Avg. Viewer Review: 87.3%
Total Number of Reviews: 7


Sir Derek, May 17, 2013

Reviewer: Sammy J from Melbourne, Australia


Easily the best episode of season 8 to date (possibly of all), "The Show Must Go Off" has either too much plot or too little, I'm not sure which.

This episode feels like it could have stepped straight out of season 4 in many ways. Frasier and Niles are perhaps back to an earlier conception of the characters (Daphne is entirely absent this episode, which helps this transition) as they set about organising a revival for a Shakespearean actor they've idolised since childhood. Roz gets some good jokes at a sci-fi convention while Martin appears very little, but the crux of this episode is the relationship between producers Niles and Frasier, and their star Jackson Hedley, played perfectly by Derek Jacobi. As a Shakespearean idolater and actor myself, I've always had a love/hate relationship with Jacobi, so it's good fun to see him mocking the idea of a classical ham and doing it so well.

The idea that Frasier and Niles see their cause as so just elevates the stakes of the episode, and the revelation that Hedley is a bad actor is a scream, topped only by the revelation he was ALWAYS a bad actor - just filtered through their youthful idealisations. As we know from experience, the only thing funny than the Crane brothers planning an event is when the brothers must scramble to cancel or fix the problems, and the actors are in fine form here. Patrick Macnee puts in an amusing little guest spot as Jackson's father who probably would prefer to watch "Cats" than sit through his son's performance.
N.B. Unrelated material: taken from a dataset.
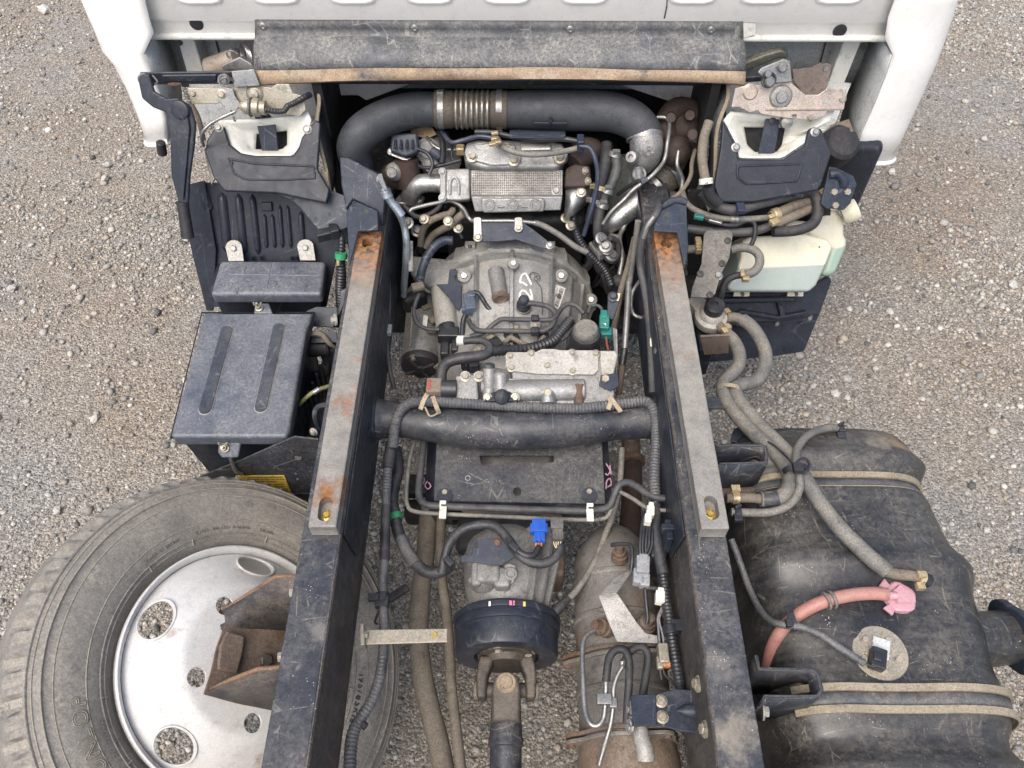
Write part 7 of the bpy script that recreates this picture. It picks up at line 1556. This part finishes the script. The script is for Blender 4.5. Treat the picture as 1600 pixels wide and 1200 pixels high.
MB().prism([Zp(1091, 522, .56), Zp(1142, 521, .56), Zp(1142, 527, .555), Zp(1091, 530, .555)], (0, 0, -.004)).build('bracket_edge', ALUG, pp_)
MB().prism([Yp(1094, 526, 1.10), Yp(1140, 524, 1.10), Yp(1138, 552, 1.10), Yp(1100, 555, 1.10)], (0, .005, 0)).build('bracket_face', M('brown bracket', (.12, .09, .075), .5, dust=.4), pp_, bev=.001)
MB().box(Zp(1094, 540, .53), .03, .10, .09).build('bracket_arm', BLKC, pp_, bev=.003)
# ------------------------------------------------------------------ coolant reservoir and what surrounds it
def level_mat(name, lv, wet):
    m = CREAM.copy(); m.name = name; t = m.node_tree; b = t.nodes['Principled BSDF']; src = b.inputs['Base Color'].links[0].from_socket
    g = t.nodes.new('ShaderNodeNewGeometry'); s_ = t.nodes.new('ShaderNodeSeparateXYZ'); t.links.new(g.outputs['Position'], s_.inputs[0])
    r_ = t.nodes.new('ShaderNodeMapRange'); r_.inputs[1].default_value = lv-.0015; r_.inputs[2].default_value = lv+.0015; r_.inputs[3].default_value = 1; r_.inputs[4].default_value = 0
    t.links.new(s_.outputs[2], r_.inputs[0]); x = t.nodes.new('ShaderNodeMix'); x.data_type = 'RGBA'; x.blend_type = 'MULTIPLY'
    t.links.new(r_.outputs[0], x.inputs[0]); t.links.new(src, x.inputs[6]); x.inputs[7].default_value = (*wet, 1); t.links.new(x.outputs[2], b.inputs['Base Color']); return m
rs = thing('coolant_reservoir', 'milky plastic coolant reservoir half filled with pale green liquid', 'reservoir')
pr_ = slope(1220, 420, .60, (.05, -.70, .71))
lvl = pr_(1220, 417).z
plate(MB(), [(1160, 376), (1172, 370), (1205, 368), (1262, 366), (1295, 374), (1302, 386), (1290, 417), (1276, 446), (1265, 456), (1142, 456), (1136, 448), (1150, 430), (1158, 404)], pr_, .12).build('main_tank', level_mat('milky reservoir plastic', lvl, (.50, .60, .70)), rs, bev=.020, seg=5)
p2 = slope(1305, 390, .60, (.25, -.66, .70)); lv2 = p2(1305, 392).z
plate(MB(), [(1262, 366), (1280, 338), (1290, 331), (1304, 328), (1318, 333), (1322, 345), (1322, 366), (1326, 376), (1325, 388), (1308, 428), (1300, 431), (1285, 431), (1300, 390)], p2, .10, -.004).build('tall_tank', level_mat('milky tall tank plastic', lv2, (.46, .64, .66)), rs, bev=.014, seg=5)
MB().lathe(Zp(1316, 336, .66), (.8, .1, .45), [(0, .020), (.012, .026), (.030, .0265), (.036, .024), (.038, .010), (.038, 0)], 24).build('filler_cap', CREAM, rs)
plate(MB(), [(1226, 350), (1240, 343), (1262, 345), (1278, 336), (1282, 346), (1262, 366), (1232, 366)], slope(1250, 350, .67, (0, -.6, .8)), .04).build('neck_block', CREAM, rs, bev=.008)
for x0, x1 in ((1147, 1172), (1231, 1256)):
    q = slope(x0, 459, .50, (0, -.6, .8)); o = plate(MB(), [(x0, 456), (x1, 456), (x1-1, 463), (x0-1, 463)], q, .006).build('foot_tab', CREAM, rs, bev=.001); MB().cyl(q((x0+x1)/2, 459.5, .001), q((x0+x1)/2, 459.5, -.001), .006, seg=12).build('tab_screw', RUSTS, o)
MB().cyl(pr_(1280, 386, .0005), pr_(1280, 386, -.002), .0024, seg=10).build('dot_mark', INK, rs)
mr = thing('mudguard', 'black mudguard structure with rubber mud flap under the coolant reservoir', 'mudguard')
yq = slope(1190, 480, .45, (.05, -.80, .6))
plate(MB(), [(1110, 458), (1250, 458), (1296, 432), (1300, 440), (1281, 491), (1262, 494), (1215, 503), (1180, 503), (1155, 512), (1105, 490)], yq, .02).build('guard_shell', PLAS, mr, bev=.003)
plate(MB(), [(1122, 466), (1245, 464), (1245, 472), (1122, 475)], yq, .02, .02).build('guard_rib', PLAS, mr, bev=.004)
plate(MB(), [(1150, 490), (1215, 500), (1262, 491), (1262, 486), (1215, 494), (1160, 484)], yq, .02, .016).build('guard_rib', PLAS, mr, bev=.003)
plate(MB(), [(1215, 474), (1228, 480), (1228, 496), (1220, 496)], yq, .02, .014).build('guard_rib', PLAS, mr, bev=.003)
yf = slope(1190, 525, .36, (.03, -.88, .48))
fo = plate(MB(), [(1090, 520), (1160, 506), (1215, 503), (1281, 489), (1256, 549), (1215, 556), (1095, 567)], yf, .005).build('mud_flap', PLAS, mr)
plate(MB(), [(1172, 504), (1180, 500), (1215, 502), (1262, 494), (1272, 493), (1272, 498), (1262, 500), (1215, 509), (1178, 509)], yf, .004, .004).build('clamp_strip', BLKC, mr, bev=.001)
for x, y in ((1214, 505), (1265, 496)): bolt(mr, yf(x, y, .005), yf.n, .0065, STEEL)
b = MB(); b.prism([Yp(1075, 300, 1.46), Yp(1300, 300, 1.46), Yp(1295, 380, 1.46), Yp(1075, 470, 1.40)], (0, .01, 0)); b.build('guard_back', DARK, mr)
b = MB(); b.prism([Zp(1070, 430, .50), Zp(1130, 430, .50), Zp(1130, 480, .48), Zp(1076, 500, .48)], (0, 0, -.01)); b.build('guard_floor', DARK, mr)
lp = slope(1110, 410, .71, (-.05, -.35, .93))
sl_ = thing('splash_plate', 'worn grey black rubber splash plate with dark rivets beside the right rail', 'splash plate')
so_ = plate(MB(), [(1104, 360), (1139, 359), (1145, 366), (1140, 402), (1126, 430), (1118, 458), (1112, 465), (1079, 464), (1082, 448), (1096, 412), (1100, 366)], lp, .005).build('plate_sheet', M('worn rubber plate', (.085, .08, .072), .6, dust=.5, bump=.1), sl_, bev=.001)
for x, y in ((1137, 376), (1128, 412), (1094, 428), (1109, 461)): MB().lathe(lp(x, y, 0), lp.n, [(0, .0078), (.003, .007), (.004, 0)], 16).build('dark_rivet', INK, sl_)
bolt(sl_, lp(1122, 430, .001), lp.n, .007, ZINC)
# right side bracket and black canister at the cab corner
rbk = thing('step_bracket', 'blue black steel bracket with three bolts at the right cab corner', 'bracket')
pb_ = slope(1310, 295, .78, (.1, -.72, .68))
o = plate(MB(), [(1296, 260), (1307, 262), (1334, 275), (1339, 288), (1329, 318), (1319, 328), (1293, 326), (1283, 319), (1290, 288)], pb_, .006).build('bracket_plate', BLUEB, rbk, bev=.0015)
MB().tube([pb_(1296, 272, .0), pb_(1310, 272, .004), pb_(1318, 282, .004), pb_(1318, 290, .0)], .010, seg=10).build('pressed_bead', BLUEB, rbk)
for x, y in ((1303, 300), (1324, 300), (1305, 321)): bolt(rbk, pb_(x, y, .001), pb_.n, .008, ZINCY)
ac = thing('air_cleaner', 'black plastic air cleaner housing behind the right cab corner panel', 'air cleaner')
MB().lathe(Zp(1316, 222, .80), (.1, -.5, .86), [(-.10, .045), (-.03, .045), (.0, .042), (.008, .034), (.009, .0)], 28).build('housing_dome', RUB, ac); MB().box(Zp(1312, 262, .68), .13, .10, .20).build('housing_body', PLAS, ac, bev=.015)
MB().prism([Yp(1298, 200, 1.58), Yp(1328, 190, 1.58), Yp(1334, 205, 1.56), Yp(1300, 212, 1.56)], (0, .01, 0)).build('tan_strip', HOSET, ac)
# coolant and heater hoses at the right
for nm, l, r_, m_, lb in (
    ('heater_hose', [(1098, 300, .78), (1108, 312, .765), (1122, 322, .755), (1142, 328, .75), (1160, 326, .75), (1180, 320, .75), (1214, 311, .752), (1246, 303, .755)], 8.5, HOSED, 'upper dark heater hose sagging under the right cab mount'),
    ('heater_hose', [(1252, 302, .755), (1266, 300, .755), (1276, 310, .75), (1278, 328, .735), (1273, 346, .72), (1258, 356, .715), (1236, 361, .71), (1208, 362, .71)], 8.5, RUB, 'black heater hose bent round above the coolant reservoir'),
    ('heater_hose', [(1204, 338, .725), (1222, 330, .728), (1244, 320, .732), (1266, 313, .735)], 8, HOSET, 'upper muddy straight hose with brass clamp above the reservoir'),
    ('heater_hose', [(1208, 352, .715), (1228, 343, .718), (1250, 333, .72), (1271, 323, .725)], 7.5, HOSET, 'lower muddy straight hose above the reservoir'),
    ('vacuum_pipe', [(1066, 300, .75), (1072, 316, .74), (1086, 328, .735), (1112, 338, .73), (1140, 342, .73), (1172, 342, .73), (1202, 340, .725)], 4.8, HOSE, 'thin grey pipe running right from behind the front bracket'),
    ('heater_hose', [(1074, 357, .70), (1100, 360, .70), (1140, 363, .70), (1172, 362, .70), (1190, 358, .70), (1204, 352, .705)], 6.8, HOSED, 'dark hose passing behind the splash plate'),
    ('overflow_hose', [(1142, 390, .68), (1160, 387, .685), (1176, 390, .685), (1186, 400, .68), (1186, 414, .675), (1177, 425, .67), (1163, 429, .665)], 7, HOSE, 'grey overflow hose looped in front of the reservoir'),
    ('overflow_hose', [(1163, 429, .664), (1146, 432, .66), (1134, 440, .65), (1128, 455, .63), (1124, 472, .60)], 5.5, RUB, 'short black overflow hose below the grey loop'),
    ('vent_pipe', [(1100, 341, .725), (1124, 350, .722), (1148, 352, .722), (1166, 345, .725), (1178, 348, .722), (1180, 362, .71), (1177, 376, .70), (1172, 386, .69)], 3.6, RUB, 'thin black pipe curling down past the grey overflow loop'),
    ('cab_hose', [(1108, 190, .90), (1100, 215, .88), (1097, 245, .86), (1100, 270, .845), (1104, 288, .83)], 7.5, HOSET, 'muddy hose hanging behind the right rubber curtain'),
    ('cab_hose', [(1106, 292, .82), (1110, 306, .80), (1122, 318, .78)], 9, RUB, 'black rubber hose end under the right rubber curtain'),
    ('drain_pipe', [(1072, 390, .66), (1084, 389, .66), (1100, 388, .66)], 6.5, HOSE, 'short grey pipe stub beside the rusty end of the right spacer bar')):
    o = H(nm, l, r_, m_, lb, seg=14)
    if nm == 'cab_hose' and r_ < 8: MB().lathe(Zp(1103, 283, .832), (.1, -.5, -.6), [(-.006, .0125), (-.006, .0145), (.006, .0145), (.006, .0125)], 16).build('cream_clamp', CLIPW, o)
    if nm == 'drain_pipe': MB().box(Zp(1091, 378, .68), .014, .024, .012).box(Zp(1091, 390, .672), .012, .016, .016).build('brass_clamp', BRASS, o, bev=.002)
    if nm == 'overflow_hose' and r_ > 6: MB().box(Zp(1165, 436, .67), .016, .012, .012).box(Zp(1160, 427, .68), .010, .018, .008).build('brass_clamp', BRASS, o, bev=.002)
    if 'upper muddy' in lb:
        b = MB(); b.lathe(Zp(1212, 335, .727), (.8, .3, .05), [(-.008, .0125), (-.008, .015), (.008, .015), (.008, .0125)], 16); b.box(Zp(1210, 347, .742), .020, .016, .010, Matrix.Rotation(.5, 3, 'Z')); b.box(Zp(1206, 338, .745), .016, .010, .008, Matrix.Rotation(.5, 3, 'Z')); b.build('brass_clamp', BRASS, o, bev=.002)
    if 'upper dark' in lb: MB().box(Zp(1157, 324, .765), .018, .034, .012).box(Zp(1247, 303, .77), .022, .016, .01).build('blue_clip', BLUEW, o, bev=.002)
    if nm == 'vacuum_pipe':
        for x in (1144, 1150): MB().lathe(Zp(x, 342, .73), (1, 0, 0), [(-.004, .008), (-.004, .0095), (.004, .0095), (.004, .008)], 14).build('clamp', STEEL, o)
b = MB(); b.box(Zp(1092, 339, .74), .022, .012, .010, Matrix.Rotation(-.3, 3, 'Z')); b.build('green_clip', GREEN, bev=.002, label='tiny green clip on the thin pipe right of the front bracket', cat='clip')
b = MB(); b.box(Zp(1118, 346, .735), .03, .010, .008, Matrix.Rotation(-.4, 3, 'Z')); b.build('wire_plug', STEEL, bev=.002, label='small grey wire plug beside the green clip', cat='plug')
b = MB(); b.cyl(Zp(1290, 310, .74), Zp(1281, 297, .75), .010, seg=10); b.box(Zp(1284, 303, .75), .016, .014, .012); b.build('hose_fitting', BRASS, bev=.002, label='small brass fitting where the black hose bends under the step bracket', cat='fitting')
finish()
The episode perhaps ends far sooner than it should... or far later. One feels as if there were two ways for this episode to go. One is that the reveal of Jackson's lack of talent would be the climax or, alternatively, that the many ways in which the night falls apart would be the driving force of the closing scenes. Instead, things simply peter out. We already knew Jackson would ham it up onstage and the finale adds very little to this. Perhaps the writers were taking the audience's response as read - we don't need to see the night go wrong because we know it already. But it still sort of fizzles out in the last three minutes, which is a great shame. Still, "The Show Must Go Off" is a highlight of season 8, which has gradually altered the series' focus and perhaps even the conception of the characters as a whole. This doesn't make it a classic, but it's rewarding enough to stand out.